Немцев вскоре разбили под Москвой, и в городе стало спокойней. Однако, налеты их авиации, хотя и в значительной мере ослабленные, все же продолжались. Фрицы буквально засыпали город небольшими зажигательными бомбами, мы их называли «зажигалки»; поэтому ночами, когда они обычно прилетали, жильцы дежурили на крышах своих домов и сталкивали бомбы вниз. На мостовой такая «зажигалка» злобно шипела, разбрасывала вокруг себя снопы огненных искр и, нехотя, затихала, засунутая в песок железными щипцами.

В 1942 году после тяжелого ранения отца комиссовали, и он стал работать в одной из строительных организаций.

С этого времени он начал пить. Маме это, конечно, не нравилось, и они постоянно ругались. Были случаи, когда после такого скандала она забирала меня и ехала к своей маме (моей бабушке) Анне Михайловне в Лихоборы. Там мы и ютились вместе в одной комнате некоторое время, пока не утихала мамина обида.
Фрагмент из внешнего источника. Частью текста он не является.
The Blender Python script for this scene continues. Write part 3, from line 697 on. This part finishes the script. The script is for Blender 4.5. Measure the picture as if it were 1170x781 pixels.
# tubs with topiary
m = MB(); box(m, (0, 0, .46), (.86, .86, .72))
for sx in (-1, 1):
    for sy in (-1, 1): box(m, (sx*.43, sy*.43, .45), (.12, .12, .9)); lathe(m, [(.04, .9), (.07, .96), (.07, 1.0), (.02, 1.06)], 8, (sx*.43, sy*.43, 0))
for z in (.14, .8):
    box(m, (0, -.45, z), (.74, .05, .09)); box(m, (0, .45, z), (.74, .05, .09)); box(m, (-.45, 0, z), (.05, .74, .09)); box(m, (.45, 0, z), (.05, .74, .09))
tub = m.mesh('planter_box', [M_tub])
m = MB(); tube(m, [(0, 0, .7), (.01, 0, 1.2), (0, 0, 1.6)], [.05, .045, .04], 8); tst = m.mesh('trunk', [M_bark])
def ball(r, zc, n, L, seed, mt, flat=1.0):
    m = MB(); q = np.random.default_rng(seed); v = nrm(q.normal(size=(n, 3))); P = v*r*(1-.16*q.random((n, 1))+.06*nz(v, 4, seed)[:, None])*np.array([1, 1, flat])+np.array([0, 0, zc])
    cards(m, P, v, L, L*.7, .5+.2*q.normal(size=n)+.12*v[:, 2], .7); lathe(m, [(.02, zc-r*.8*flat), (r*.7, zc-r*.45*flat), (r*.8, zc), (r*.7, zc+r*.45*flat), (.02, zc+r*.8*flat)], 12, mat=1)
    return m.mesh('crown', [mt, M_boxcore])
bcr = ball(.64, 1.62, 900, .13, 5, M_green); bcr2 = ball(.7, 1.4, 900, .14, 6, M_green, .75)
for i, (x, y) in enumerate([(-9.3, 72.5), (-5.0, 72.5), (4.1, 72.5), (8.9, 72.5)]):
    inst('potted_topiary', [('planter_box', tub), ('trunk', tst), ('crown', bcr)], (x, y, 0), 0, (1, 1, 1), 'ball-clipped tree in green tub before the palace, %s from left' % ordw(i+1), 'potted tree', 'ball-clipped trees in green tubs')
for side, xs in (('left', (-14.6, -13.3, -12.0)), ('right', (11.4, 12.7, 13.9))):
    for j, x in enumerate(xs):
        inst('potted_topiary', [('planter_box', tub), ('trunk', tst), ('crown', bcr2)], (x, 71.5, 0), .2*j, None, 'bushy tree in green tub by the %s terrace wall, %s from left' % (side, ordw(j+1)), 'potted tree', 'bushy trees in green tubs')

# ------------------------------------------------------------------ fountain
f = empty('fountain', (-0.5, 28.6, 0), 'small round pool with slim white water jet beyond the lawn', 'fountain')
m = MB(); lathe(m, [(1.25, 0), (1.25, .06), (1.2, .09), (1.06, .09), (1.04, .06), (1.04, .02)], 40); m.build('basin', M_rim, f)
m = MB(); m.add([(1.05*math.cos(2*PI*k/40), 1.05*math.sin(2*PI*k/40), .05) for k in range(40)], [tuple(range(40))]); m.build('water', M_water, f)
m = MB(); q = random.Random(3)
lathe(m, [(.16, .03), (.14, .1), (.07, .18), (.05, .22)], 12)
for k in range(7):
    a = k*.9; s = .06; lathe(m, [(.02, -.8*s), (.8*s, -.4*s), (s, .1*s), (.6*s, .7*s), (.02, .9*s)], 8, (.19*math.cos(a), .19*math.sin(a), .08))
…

Комната бабушки была маленькая, очень чистенькая и уютная, как и она сама. Учительница русского языка, заслуженный учитель РСФСР имела за своей спиной тяжелую жизнь. Происхождением из дворянского рода Войтовых, в раннем детстве она потеряла отца и мать. Отец умер от тифа, а мать от туберкулеза. Ее и сестру, оставшихся сиротами, поместили в приют для дворянских детей. Затем она окончила гимназию и, получив звание учительницы, уехала преподавать в село Средний Карачан Воронежской губернии. Там она вышла замуж за моего деда Григория Мячина, который, отсидев несколько месяцев в Бутырской тюрьме за распространение политической литературы, был сослан в эти края на поселение и под надзор полиции. Дед был фельдшер, но заведовал небольшой больницей на краю села, где они и проживали. Ко времени революции 1917 года в их семье было уже четверо детей, два мальчика – Толя и Женя, и две девочки – Алла и Марианна (моя мама). Страшное тогда было время. Началась гражданская война. Их село попеременно переходило из рук в руки. То «белые» придут, то «красные», то ворвется банда «зеленых», то еще какая ватага лихих людей.